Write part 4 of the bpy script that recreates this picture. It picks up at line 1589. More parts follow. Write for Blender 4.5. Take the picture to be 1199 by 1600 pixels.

...

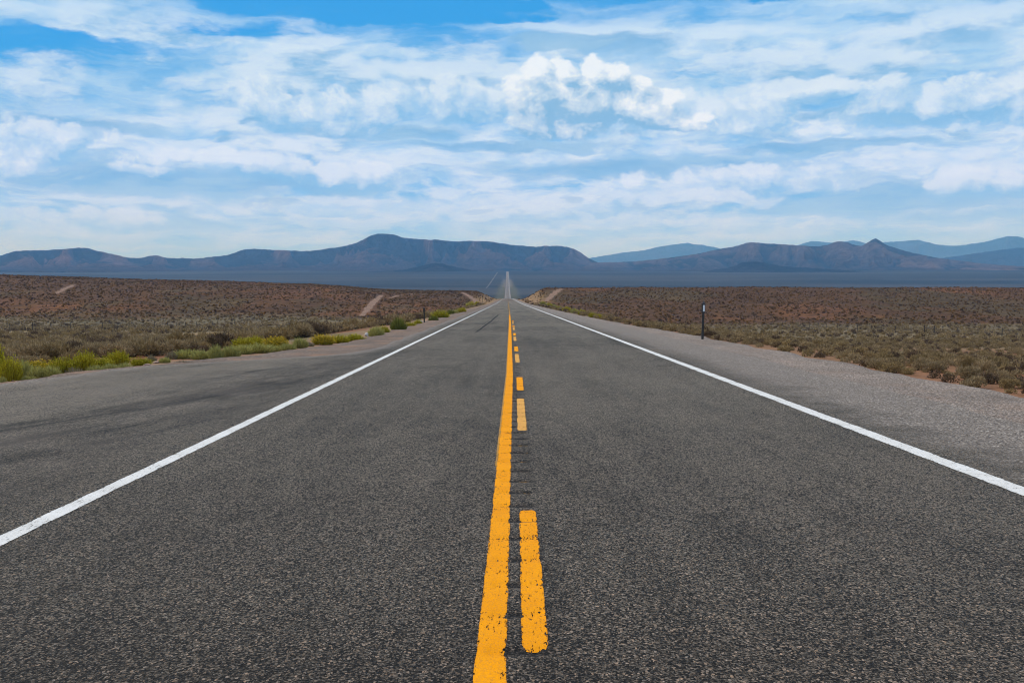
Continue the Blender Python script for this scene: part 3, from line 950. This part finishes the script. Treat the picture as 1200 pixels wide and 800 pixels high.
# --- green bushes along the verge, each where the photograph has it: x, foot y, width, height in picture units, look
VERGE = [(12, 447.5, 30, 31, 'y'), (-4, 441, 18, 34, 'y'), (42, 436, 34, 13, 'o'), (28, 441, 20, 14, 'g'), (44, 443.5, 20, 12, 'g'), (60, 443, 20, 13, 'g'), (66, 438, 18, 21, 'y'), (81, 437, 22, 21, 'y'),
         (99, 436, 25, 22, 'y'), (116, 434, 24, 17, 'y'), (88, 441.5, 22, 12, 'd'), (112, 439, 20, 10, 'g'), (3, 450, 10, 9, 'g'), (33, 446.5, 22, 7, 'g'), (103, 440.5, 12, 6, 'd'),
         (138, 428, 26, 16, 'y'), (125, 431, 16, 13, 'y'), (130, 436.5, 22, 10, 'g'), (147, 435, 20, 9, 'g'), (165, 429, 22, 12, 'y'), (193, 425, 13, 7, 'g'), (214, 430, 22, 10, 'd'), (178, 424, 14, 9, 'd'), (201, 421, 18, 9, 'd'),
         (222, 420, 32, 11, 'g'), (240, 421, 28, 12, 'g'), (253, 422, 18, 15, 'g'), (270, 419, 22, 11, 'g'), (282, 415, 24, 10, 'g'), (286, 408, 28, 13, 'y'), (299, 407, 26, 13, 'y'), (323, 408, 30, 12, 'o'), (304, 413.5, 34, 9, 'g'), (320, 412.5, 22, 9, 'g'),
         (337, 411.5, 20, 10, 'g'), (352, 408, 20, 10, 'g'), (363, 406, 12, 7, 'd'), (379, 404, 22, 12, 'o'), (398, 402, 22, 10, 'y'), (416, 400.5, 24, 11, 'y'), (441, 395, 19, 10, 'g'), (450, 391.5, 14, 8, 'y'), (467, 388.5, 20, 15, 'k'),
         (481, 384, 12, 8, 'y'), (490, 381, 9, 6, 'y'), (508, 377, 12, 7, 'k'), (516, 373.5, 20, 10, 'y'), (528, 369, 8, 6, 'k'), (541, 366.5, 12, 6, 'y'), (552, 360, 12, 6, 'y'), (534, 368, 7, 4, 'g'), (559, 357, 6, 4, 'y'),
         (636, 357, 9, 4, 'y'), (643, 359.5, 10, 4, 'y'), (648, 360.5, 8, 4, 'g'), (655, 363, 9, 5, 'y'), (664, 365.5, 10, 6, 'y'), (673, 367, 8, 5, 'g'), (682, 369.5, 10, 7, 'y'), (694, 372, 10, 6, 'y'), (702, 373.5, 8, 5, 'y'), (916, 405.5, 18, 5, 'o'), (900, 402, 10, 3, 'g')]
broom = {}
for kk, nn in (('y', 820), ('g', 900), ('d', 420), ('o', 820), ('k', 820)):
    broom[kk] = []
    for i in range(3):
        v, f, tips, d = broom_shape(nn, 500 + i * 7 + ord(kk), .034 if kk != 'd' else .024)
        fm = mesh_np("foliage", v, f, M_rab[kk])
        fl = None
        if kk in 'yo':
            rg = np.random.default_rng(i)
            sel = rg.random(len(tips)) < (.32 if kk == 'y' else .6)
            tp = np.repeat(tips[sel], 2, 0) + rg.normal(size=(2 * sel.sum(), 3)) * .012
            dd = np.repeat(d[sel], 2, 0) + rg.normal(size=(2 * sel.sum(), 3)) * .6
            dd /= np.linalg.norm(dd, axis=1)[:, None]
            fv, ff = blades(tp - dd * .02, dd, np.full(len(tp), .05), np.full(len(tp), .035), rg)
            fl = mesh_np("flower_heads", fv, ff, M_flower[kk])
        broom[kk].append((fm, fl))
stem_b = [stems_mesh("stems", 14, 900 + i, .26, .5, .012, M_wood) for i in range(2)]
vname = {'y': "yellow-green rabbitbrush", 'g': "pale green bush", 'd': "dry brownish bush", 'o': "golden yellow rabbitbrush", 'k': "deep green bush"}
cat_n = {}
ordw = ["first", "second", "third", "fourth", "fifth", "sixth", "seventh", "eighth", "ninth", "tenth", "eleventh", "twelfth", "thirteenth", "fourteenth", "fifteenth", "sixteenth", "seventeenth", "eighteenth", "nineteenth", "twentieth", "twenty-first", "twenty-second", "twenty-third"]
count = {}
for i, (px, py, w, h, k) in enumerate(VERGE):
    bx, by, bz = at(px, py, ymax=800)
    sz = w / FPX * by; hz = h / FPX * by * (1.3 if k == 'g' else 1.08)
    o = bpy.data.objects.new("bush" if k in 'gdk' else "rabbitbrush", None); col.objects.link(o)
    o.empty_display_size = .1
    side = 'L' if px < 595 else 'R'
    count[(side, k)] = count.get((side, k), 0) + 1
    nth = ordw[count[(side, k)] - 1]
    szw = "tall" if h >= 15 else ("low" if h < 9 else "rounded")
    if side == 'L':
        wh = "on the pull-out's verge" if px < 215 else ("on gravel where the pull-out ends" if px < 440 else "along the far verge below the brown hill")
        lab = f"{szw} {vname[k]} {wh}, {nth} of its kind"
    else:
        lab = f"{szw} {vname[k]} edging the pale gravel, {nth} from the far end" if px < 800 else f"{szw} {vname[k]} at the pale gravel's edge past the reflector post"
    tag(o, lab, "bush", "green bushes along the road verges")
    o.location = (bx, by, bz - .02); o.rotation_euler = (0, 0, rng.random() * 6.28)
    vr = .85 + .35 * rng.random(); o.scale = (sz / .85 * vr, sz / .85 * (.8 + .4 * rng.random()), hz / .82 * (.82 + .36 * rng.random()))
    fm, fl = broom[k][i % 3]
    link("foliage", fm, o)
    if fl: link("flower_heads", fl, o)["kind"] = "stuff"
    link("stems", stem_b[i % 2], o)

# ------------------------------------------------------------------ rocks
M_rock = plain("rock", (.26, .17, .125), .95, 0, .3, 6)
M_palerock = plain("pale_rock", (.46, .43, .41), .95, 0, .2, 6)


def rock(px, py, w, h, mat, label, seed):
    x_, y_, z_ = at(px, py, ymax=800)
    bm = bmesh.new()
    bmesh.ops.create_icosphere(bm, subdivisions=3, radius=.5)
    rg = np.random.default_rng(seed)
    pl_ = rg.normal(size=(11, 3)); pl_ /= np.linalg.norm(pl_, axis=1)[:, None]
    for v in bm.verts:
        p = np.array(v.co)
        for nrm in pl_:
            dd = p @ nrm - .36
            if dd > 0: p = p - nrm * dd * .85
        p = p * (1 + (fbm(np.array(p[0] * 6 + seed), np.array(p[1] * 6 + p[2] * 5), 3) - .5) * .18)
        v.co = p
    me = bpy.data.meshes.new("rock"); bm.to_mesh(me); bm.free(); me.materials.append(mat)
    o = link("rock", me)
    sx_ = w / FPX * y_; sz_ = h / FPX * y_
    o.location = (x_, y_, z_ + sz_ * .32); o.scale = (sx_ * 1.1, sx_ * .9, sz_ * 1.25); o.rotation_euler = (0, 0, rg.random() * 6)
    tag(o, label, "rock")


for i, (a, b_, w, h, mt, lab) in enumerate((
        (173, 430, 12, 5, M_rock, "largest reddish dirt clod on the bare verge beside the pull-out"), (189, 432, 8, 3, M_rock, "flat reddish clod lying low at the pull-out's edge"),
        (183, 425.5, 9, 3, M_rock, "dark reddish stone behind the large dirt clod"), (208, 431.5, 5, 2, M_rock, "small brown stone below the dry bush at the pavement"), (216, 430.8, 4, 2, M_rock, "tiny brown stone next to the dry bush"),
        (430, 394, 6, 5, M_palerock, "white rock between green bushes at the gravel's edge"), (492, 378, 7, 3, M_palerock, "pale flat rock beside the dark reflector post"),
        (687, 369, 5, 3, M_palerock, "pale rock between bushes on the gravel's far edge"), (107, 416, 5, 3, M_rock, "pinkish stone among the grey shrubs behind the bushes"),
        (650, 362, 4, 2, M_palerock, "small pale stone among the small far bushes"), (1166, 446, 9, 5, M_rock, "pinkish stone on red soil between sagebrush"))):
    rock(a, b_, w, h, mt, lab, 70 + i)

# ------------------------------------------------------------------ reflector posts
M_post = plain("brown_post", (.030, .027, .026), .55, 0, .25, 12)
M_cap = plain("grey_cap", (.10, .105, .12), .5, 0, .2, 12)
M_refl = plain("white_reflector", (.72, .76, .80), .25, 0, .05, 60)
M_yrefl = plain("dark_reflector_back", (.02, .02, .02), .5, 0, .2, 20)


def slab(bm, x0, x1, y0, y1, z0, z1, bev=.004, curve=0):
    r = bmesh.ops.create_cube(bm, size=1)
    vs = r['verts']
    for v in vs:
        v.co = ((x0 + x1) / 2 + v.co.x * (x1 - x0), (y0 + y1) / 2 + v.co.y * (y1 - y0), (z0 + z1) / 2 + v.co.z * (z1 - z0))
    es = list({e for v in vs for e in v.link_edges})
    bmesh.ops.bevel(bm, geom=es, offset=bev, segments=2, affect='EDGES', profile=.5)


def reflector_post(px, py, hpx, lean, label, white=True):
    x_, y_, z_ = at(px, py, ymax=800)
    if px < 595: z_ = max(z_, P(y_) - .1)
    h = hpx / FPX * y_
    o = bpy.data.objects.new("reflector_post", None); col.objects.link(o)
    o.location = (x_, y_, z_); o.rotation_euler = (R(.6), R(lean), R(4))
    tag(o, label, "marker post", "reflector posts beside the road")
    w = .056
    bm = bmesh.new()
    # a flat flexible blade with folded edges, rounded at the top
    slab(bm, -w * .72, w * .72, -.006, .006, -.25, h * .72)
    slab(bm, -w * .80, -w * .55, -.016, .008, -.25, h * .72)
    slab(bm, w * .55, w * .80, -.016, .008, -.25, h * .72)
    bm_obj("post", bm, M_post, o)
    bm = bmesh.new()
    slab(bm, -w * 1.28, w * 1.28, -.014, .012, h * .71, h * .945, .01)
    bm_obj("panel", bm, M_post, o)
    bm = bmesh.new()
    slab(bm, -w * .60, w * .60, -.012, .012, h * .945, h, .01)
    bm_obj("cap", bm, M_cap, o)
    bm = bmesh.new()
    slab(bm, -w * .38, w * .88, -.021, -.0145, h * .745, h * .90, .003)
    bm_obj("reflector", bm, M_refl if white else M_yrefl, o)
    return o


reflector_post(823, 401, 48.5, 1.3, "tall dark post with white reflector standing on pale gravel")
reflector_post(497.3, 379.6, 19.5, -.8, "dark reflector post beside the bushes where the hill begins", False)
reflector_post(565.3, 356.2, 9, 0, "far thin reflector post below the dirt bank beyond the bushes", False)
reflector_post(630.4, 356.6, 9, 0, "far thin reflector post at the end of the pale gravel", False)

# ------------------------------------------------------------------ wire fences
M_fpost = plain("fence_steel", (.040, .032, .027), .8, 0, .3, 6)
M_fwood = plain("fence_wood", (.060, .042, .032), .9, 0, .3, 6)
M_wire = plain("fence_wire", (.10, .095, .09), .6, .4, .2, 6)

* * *

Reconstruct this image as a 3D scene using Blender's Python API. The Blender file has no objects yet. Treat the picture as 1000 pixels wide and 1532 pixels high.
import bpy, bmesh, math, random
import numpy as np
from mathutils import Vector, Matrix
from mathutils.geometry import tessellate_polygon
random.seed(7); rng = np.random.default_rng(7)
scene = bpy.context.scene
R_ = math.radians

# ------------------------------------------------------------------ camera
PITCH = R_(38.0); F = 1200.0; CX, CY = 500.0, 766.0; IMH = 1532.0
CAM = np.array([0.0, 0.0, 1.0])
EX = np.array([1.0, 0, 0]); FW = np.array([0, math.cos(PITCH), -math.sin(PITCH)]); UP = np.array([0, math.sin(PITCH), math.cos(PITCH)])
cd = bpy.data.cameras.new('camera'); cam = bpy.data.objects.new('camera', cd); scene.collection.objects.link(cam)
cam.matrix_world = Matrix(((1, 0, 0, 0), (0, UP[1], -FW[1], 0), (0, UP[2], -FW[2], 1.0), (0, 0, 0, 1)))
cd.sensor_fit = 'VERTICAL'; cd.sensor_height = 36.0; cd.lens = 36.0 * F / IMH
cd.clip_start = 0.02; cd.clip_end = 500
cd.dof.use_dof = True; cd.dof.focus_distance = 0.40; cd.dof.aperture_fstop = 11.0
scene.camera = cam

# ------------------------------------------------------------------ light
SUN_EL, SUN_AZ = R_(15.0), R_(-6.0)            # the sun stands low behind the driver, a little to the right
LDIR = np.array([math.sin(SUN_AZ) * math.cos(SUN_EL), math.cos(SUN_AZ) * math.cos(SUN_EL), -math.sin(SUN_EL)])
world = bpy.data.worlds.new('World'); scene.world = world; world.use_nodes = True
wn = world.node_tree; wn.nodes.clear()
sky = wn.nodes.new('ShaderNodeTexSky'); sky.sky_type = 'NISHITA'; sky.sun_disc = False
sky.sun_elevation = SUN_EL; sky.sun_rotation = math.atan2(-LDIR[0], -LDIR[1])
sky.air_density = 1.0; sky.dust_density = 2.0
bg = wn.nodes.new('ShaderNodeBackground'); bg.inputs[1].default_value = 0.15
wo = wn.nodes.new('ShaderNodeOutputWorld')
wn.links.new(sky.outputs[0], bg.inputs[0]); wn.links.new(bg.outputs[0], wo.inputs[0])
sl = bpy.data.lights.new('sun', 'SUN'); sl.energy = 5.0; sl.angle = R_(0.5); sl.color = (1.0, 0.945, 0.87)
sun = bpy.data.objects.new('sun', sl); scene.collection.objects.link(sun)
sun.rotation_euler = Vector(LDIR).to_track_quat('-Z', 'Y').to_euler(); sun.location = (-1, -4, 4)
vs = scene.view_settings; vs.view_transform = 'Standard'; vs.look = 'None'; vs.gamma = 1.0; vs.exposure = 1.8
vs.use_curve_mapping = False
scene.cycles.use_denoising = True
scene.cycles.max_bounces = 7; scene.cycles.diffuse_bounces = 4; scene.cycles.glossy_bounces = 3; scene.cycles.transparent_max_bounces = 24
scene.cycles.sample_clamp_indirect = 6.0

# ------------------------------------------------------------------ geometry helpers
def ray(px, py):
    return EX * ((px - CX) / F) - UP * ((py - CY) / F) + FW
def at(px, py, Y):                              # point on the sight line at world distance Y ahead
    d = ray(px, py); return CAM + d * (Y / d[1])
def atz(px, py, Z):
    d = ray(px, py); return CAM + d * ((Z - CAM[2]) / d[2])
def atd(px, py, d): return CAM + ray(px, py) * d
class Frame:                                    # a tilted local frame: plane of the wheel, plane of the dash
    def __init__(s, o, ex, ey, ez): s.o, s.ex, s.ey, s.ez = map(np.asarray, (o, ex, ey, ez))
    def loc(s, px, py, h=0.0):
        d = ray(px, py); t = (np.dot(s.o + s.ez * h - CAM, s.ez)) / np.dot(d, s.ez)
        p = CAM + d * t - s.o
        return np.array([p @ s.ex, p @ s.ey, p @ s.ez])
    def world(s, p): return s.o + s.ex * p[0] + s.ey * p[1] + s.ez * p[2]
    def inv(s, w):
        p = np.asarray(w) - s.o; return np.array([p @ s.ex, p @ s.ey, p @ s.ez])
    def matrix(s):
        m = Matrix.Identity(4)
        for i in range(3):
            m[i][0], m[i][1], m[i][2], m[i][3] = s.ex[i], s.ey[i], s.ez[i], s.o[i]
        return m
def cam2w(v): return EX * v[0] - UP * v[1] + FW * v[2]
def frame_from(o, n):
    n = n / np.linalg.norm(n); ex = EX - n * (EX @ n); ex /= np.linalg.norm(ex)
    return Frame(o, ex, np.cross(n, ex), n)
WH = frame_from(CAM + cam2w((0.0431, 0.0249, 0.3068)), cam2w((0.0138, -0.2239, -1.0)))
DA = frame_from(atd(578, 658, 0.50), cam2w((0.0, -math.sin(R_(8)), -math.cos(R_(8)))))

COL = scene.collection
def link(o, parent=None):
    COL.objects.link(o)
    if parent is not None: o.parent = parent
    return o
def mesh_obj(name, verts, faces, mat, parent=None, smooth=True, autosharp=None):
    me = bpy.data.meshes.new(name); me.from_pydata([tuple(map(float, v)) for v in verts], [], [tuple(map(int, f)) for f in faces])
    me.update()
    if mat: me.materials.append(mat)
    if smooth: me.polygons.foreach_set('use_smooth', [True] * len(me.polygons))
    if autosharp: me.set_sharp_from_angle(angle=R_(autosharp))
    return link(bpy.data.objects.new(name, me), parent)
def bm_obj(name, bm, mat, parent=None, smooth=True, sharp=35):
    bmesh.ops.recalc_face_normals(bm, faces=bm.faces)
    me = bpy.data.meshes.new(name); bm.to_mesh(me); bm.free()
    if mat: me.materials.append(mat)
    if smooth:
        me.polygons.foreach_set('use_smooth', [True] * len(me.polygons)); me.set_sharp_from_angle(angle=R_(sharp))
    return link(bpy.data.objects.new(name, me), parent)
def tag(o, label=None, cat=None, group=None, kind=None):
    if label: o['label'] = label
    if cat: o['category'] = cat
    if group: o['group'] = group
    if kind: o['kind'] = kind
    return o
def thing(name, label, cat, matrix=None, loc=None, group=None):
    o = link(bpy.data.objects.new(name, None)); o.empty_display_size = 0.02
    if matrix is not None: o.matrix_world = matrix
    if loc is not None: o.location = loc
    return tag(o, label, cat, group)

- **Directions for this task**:
What is the number of lines in the records that contain the string "pixels"? Give only that number.

- **Written response**:
3